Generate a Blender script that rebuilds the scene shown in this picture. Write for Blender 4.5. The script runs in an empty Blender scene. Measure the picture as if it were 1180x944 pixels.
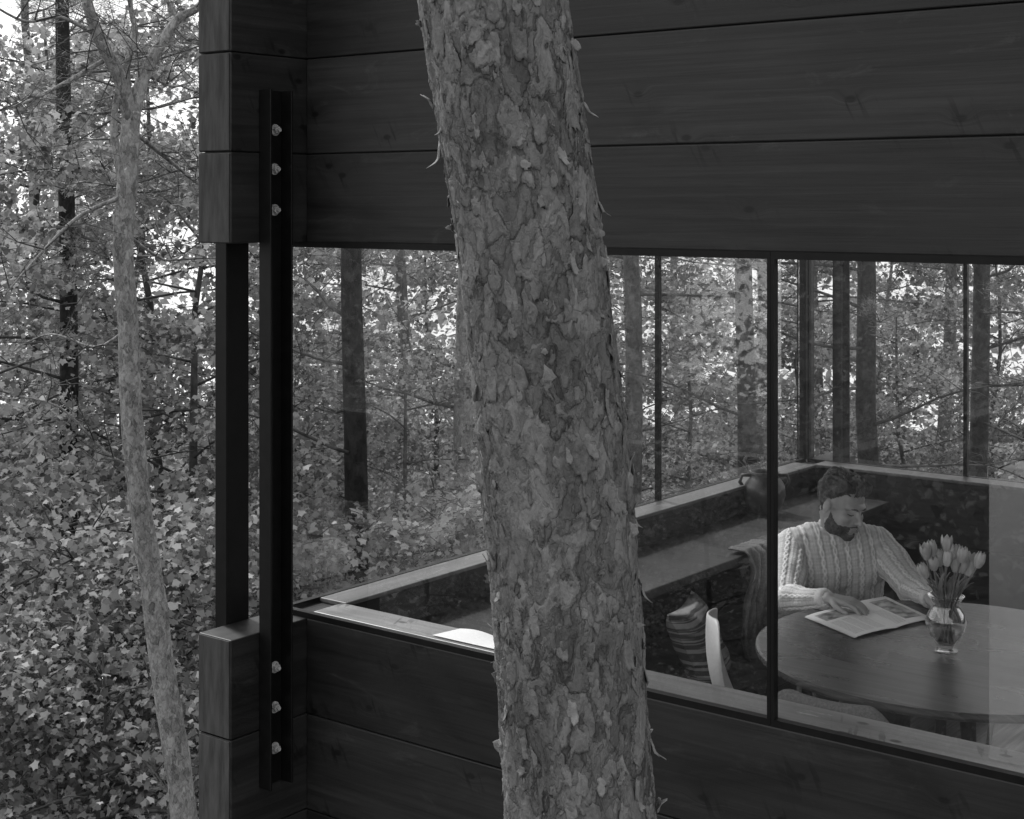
import bpy, bmesh, math, random
import numpy as np
from mathutils import Vector, Matrix, noise
rng = np.random.default_rng(7); random.seed(7)
SC = bpy.context.scene; COL = SC.collection
SC.view_settings.view_transform = 'Standard'
try: SC.view_settings.look = 'None'
except Exception: pass
SC.view_settings.exposure = 0
PI = math.pi
# ------------------------------------------------------------ camera
FOC = 1777.0; YAW = math.radians(37.74)
CAM = Vector((3.327, -3.288, 2.15))
F = Vector((-math.sin(YAW), math.cos(YAW), 0)); R = Vector((math.cos(YAW), math.sin(YAW), 0)); UP = Vector((0, 0, 1))
cd = bpy.data.cameras.new('camera'); cam = bpy.data.objects.new('camera', cd); COL.objects.link(cam)
cam.location = CAM; cam.rotation_euler = (PI/2, 0, YAW)
cd.sensor_width = 36; cd.lens = FOC/1180*36; cd.shift_y = -239/1180; cd.clip_end = 3000; cd.clip_start = .05
SC.camera = cam
def cf(xc, d, z): 
    v = CAM + F*d + R*xc; return Vector((v.x, v.y, z))
def C(px, py, d): return CAM + F*d + R*((px-590)/FOC*d) - UP*((py-233)/FOC*d)
def onz(px, py, z): return C(px, py, FOC*(CAM.z-z)/(py-233))
# ------------------------------------------------------------ materials
def newmat(name):
    m = bpy.data.materials.new(name); m.use_nodes = True
    nt = m.node_tree; nt.nodes.clear(); return m, nt, nt.nodes, nt.links
def N(nt, t, **kw):
    n = nt.nodes.new(t)
    for k, v in kw.items(): setattr(n, k, v)
    return n
def g3(v): return (v, v, v, 1)
def ramp(nt, stops):
    r = nt.nodes.new('ShaderNodeValToRGB'); e = r.color_ramp.elements
    e[0].position = stops[0][0]; e[0].color = g3(stops[0][1]); e[1].position = stops[1][0]; e[1].color = g3(stops[1][1])
    for p, v in stops[2:]:
        q = e.new(p); q.color = g3(v)
    return r
def math_n(nt, op, a=None, b=None, c=None, clamp=False):
    n = nt.nodes.new('ShaderNodeMath'); n.operation = op; n.use_clamp = clamp
    for i, x in enumerate((a, b, c)):
        if x is None: continue
        if isinstance(x, (int, float)): n.inputs[i].default_value = x
        else: nt.links.new(x, n.inputs[i])
    return n.outputs[0]
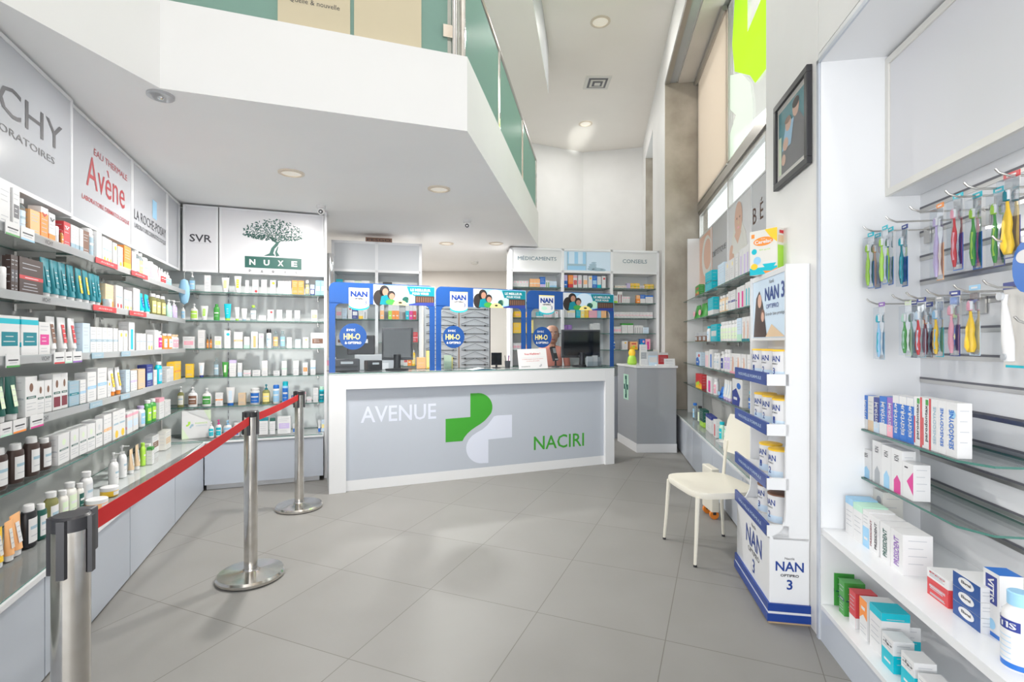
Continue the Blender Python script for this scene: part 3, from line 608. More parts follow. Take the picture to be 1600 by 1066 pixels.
# eyewear rack
e = empty('eyewear_rack'); f2 = Fr(-1.24, 6.62, .970, .243); f2.put(e)
xA, xM, xB = f2.X(662, 0), f2.X(717, 0), f2.X(766, 0)
MB().box(xA, xB, .01, .05, .0, 1.97, 'g').build('frame', e, smooth=False)
MB().box(xA+.01, xM-.006, 0, .012, .75, 1.94, 'lg').build('board', e, smooth=False); MB().box(xM+.006, xB-.01, 0, .012, .75, 1.94, 'lg').build('board', e, smooth=False)
MB().box(xB-.008, xB, -.01, .05, .7, 1.97, 'bk').box(xM-.004, xM+.004, -.01, .0, .7, 1.97, 'am').build('edge_strip', e, smooth=False)
zz = [1.845, 1.735, 1.625, 1.515, 1.405, 1.295, 1.185, 1.10]
for z in zz:
    for a, b in ((xA+.03, xM-.03), (xM+.03, xB-.03)):
        m = MB().tube([(a, -.02, z), (b, -.02, z)], .004, 'bk', 6)
        for q in (a+.05, b-.05): m.tube([(q, .0, z), (q, -.045, z)], .010, 'bk', 8)
        c = (a+b)/2; m.tube([(a, -.015, z+.02), (c, -.03, z+.085), (b, -.015, z+.02)], .003, 'dgy', 5); m.build('rod', e)
tag(e, 'grey eyewear rack with rows of dark rods behind the counter', 'eyewear rack')

# ------------------------------------------------------------------ rear cabinets
def cabinet(F, xs, depth, z1, zh, name, label, shelves, signs=True, hdr='header_face'):
    e = empty(name); F.put(e); m = MB()
    for x in xs: m.box(x-.018, x+.018, 0, depth, 0, z1, 'lam')
    m.box(xs[0]-.018, xs[-1]+.018, .0, depth, z1-.03, z1, 'lam').box(xs[0], xs[-1], -.0, .02, zh-.03, zh, 'lam').box(xs[0], xs[-1], depth-.012, depth, 0, z1-.03, 'nuxe_back').box(xs[0], xs[-1], .02, depth-.012, zh-.03, zh-.01, 'lam')
    m.build('carcass', e, smooth=False)
    for a, b in zip(xs[:-1], xs[1:]): MB().box(a+.018, b-.018, .008, .02, zh, z1-.03, hdr).build('header_panel', e, smooth=False)
    for i, col in enumerate(shelves):
        for z in col: MB().box(xs[i]+.019, xs[i+1]-.019, .03, depth-.013, z-.008, z, 'shelf_glass', 'glass_edge').build('shelf', e, smooth=False)
    MB().box(xs[0], xs[-1], .01, depth-.012, 0, .9, 'grey_lam').build('drawer_front', e, smooth=False)
    tag(e, label, 'cabinet'); return e
mx = [MC.X(p, 0) for p in (799, 879.5, 956, 1028)]
MZ = [2.19, 1.975, 1.755, 1.53, 1.29, 1.06]
cabm = cabinet(MC, mx, .36, 2.745, 2.43, 'display_cabinet', 'tall white cabinet with three headed bays beyond the counter', [MZ, MZ, MZ])
m = MB(); m.text('MÉDICAMENTS', (mx[0]+mx[1])/2, 2.60, .065, .006, 'sign_ink', w=.56); m.text('CONSEILS', (mx[2]+mx[3])/2, 2.585, .055, .006, 'sign_ink', w=.37); m.build('lettering', cabm, smooth=False)
m = MB(); a, b = mx[1]+.02, mx[2]-.02; W = b-a
m.rect(a, b, 2.435, 2.71, .0072, 'pb'); m.rect(a+W*.06, a+W*.48, 2.44, 2.70, .0066, 'lb'); m.rect(a+W*.10, a+W*.22, 2.5, 2.70, .006, 'pb'); m.rect(a+W*.30, a+W*.40, 2.5, 2.70, .006, 'pb'); m.rect(a+W*.06, a+W*.48, 2.50, 2.53, .0058, 'sl'); m.rect(a+W*.06, a+W*.075, 2.44, 2.70, .0056, 'sl'); m.rect(a+W*.465, a+W*.48, 2.44, 2.70, .0056, 'sl')
for u, z, r in ((.60, 2.46, .05), (.61, 2.49, .045), (.62, 2.52, .04), (.64, 2.55, .028), (.72, 2.455, .06), (.80, 2.448, .05)): m.ell(a+W*u, z, r*1.4, r*.42, .0056-.0001*z, 'sl')
m.build('glass_and_pebbles_picture', cabm, smooth=False)
ax = [CA.X(p, 0) for p in (520, 588.5, 657)]
cabinet(CA, ax, .34, 2.65, 2.30, 'display_cabinet', 'white cabinet with a plain grey header behind the till', [[1.98, 1.69, 1.36, 1.1], [1.98, 1.69, 1.40, 1.1]], hdr='lg')
e = empty('ventilation_drum'); CA.put(e, CA.X(514.5, -.35), -.35, 0); MB().lathe([(0, 1.99), (.045, 1.99), (.05, 2.02), (.05, 2.38), (.045, 2.42), (0, 2.42)], 'chrome', 20).build('drum', e); MB().tube([(0, 0, .78), (0, 0, 1.99)], .012, 'chrome').build('pole', e)
tag(e, 'polished metal drum on a pole behind the tall white end panel', 'metal drum')
e = empty('service_desk'); f3 = Fr(1.575, 6.37, 1, 0.0)
pts = [(1.58, 6.37), (2.09, 6.37), (2.09, 7.05), (1.50, 7.15)]
MB().prism(pts, 0, .11, 'lam').prism([(1.575, 6.36), (2.10, 6.36), (2.10, 7.05), (1.49, 7.15)], 1.075, 1.10, 'lam').build('frame', e, smooth=False)
MB().prism([(1.585, 6.375), (2.085, 6.375), (2.085, 7.05), (1.505, 7.15)], .11, 1.075, 'desk_grey').build('body', e, smooth=False)
q = Fr(1.505, 7.15, .08, -.775); m = MB()
g0 = .36; gz = .80
m.rect(g0-.1, g0+.1, gz-.17, gz+.17, 0, 'lgn'); a, b = .035, .1
m.poly([(g0-a, gz-b*1.5), (g0+a, gz-b*1.5), (g0+a, gz-a), (g0+.085, gz-a), (g0+.085, gz+a), (g0+a, gz+a), (g0+a, gz+b*1.5), (g0-a, gz+b*1.5), (g0-a, gz+a), (g0-.085, gz+a), (g0-.085, gz-a), (g0-a, gz-a)], -.001, 'dg')
m.tube([(g0, -.0015, gz-.1), (g0+.015, -.0015, gz-.03), (g0-.015, -.0015, gz+.03), (g0, -.0015, gz+.1)], .005, 'lgn', 5)
o = m.build('cross_sticker', e, smooth=False); o.location = q.w(0, -.001, 0); o.rotation_euler = (0, 0, q.a)
tag(e, 'grey service desk with white top and green cross sticker', 'desk')

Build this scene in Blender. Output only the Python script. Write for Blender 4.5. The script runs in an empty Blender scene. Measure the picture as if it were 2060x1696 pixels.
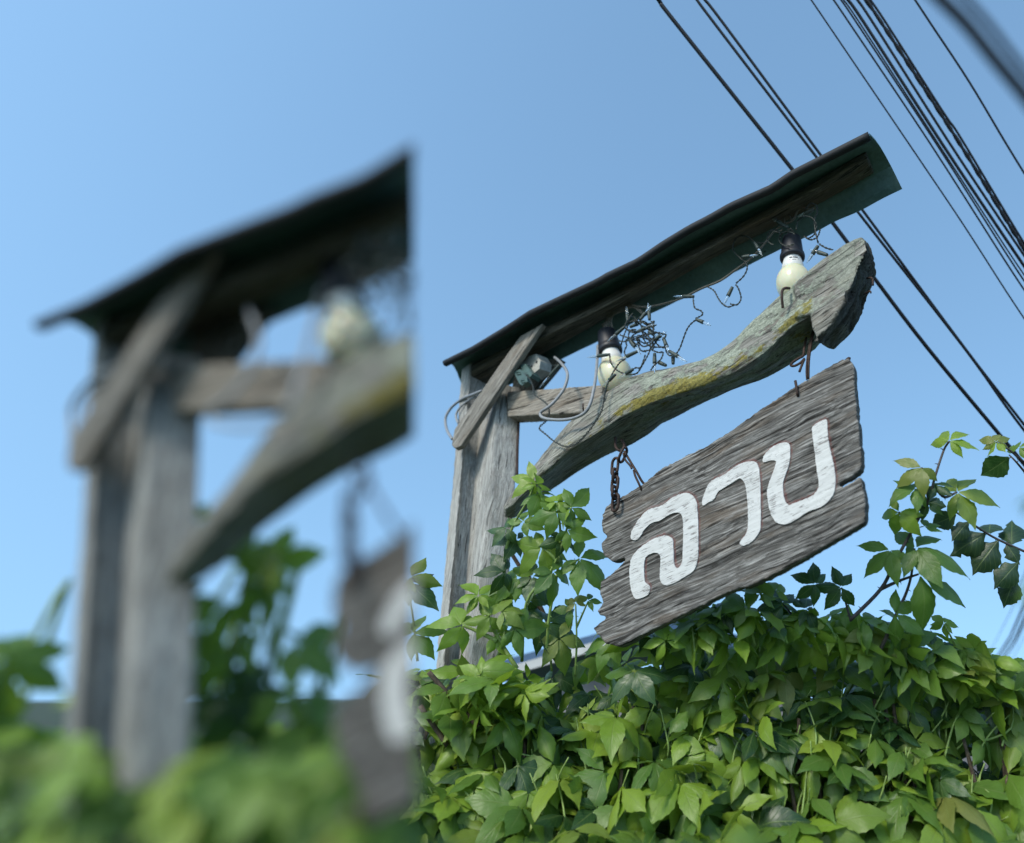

━━━━━━━━━━━━━━━━

=== Given exercise ===
Please print exactly, and only, the lines from the line with "Continue the Blender" to the line with "tag(e, 'grey eyewear", both included.

=== The reply ===
Continue the Blender Python script for this scene: part 3, from line 608. More parts follow. Take the picture to be 1600 by 1066 pixels.
# eyewear rack
e = empty('eyewear_rack'); f2 = Fr(-1.24, 6.62, .970, .243); f2.put(e)
xA, xM, xB = f2.X(662, 0), f2.X(717, 0), f2.X(766, 0)
MB().box(xA, xB, .01, .05, .0, 1.97, 'g').build('frame', e, smooth=False)
MB().box(xA+.01, xM-.006, 0, .012, .75, 1.94, 'lg').build('board', e, smooth=False); MB().box(xM+.006, xB-.01, 0, .012, .75, 1.94, 'lg').build('board', e, smooth=False)
MB().box(xB-.008, xB, -.01, .05, .7, 1.97, 'bk').box(xM-.004, xM+.004, -.01, .0, .7, 1.97, 'am').build('edge_strip', e, smooth=False)
zz = [1.845, 1.735, 1.625, 1.515, 1.405, 1.295, 1.185, 1.10]
for z in zz:
    for a, b in ((xA+.03, xM-.03), (xM+.03, xB-.03)):
        m = MB().tube([(a, -.02, z), (b, -.02, z)], .004, 'bk', 6)
        for q in (a+.05, b-.05): m.tube([(q, .0, z), (q, -.045, z)], .010, 'bk', 8)
        c = (a+b)/2; m.tube([(a, -.015, z+.02), (c, -.03, z+.085), (b, -.015, z+.02)], .003, 'dgy', 5); m.build('rod', e)
tag(e, 'grey eyewear rack with rows of dark rods behind the counter', 'eyewear rack')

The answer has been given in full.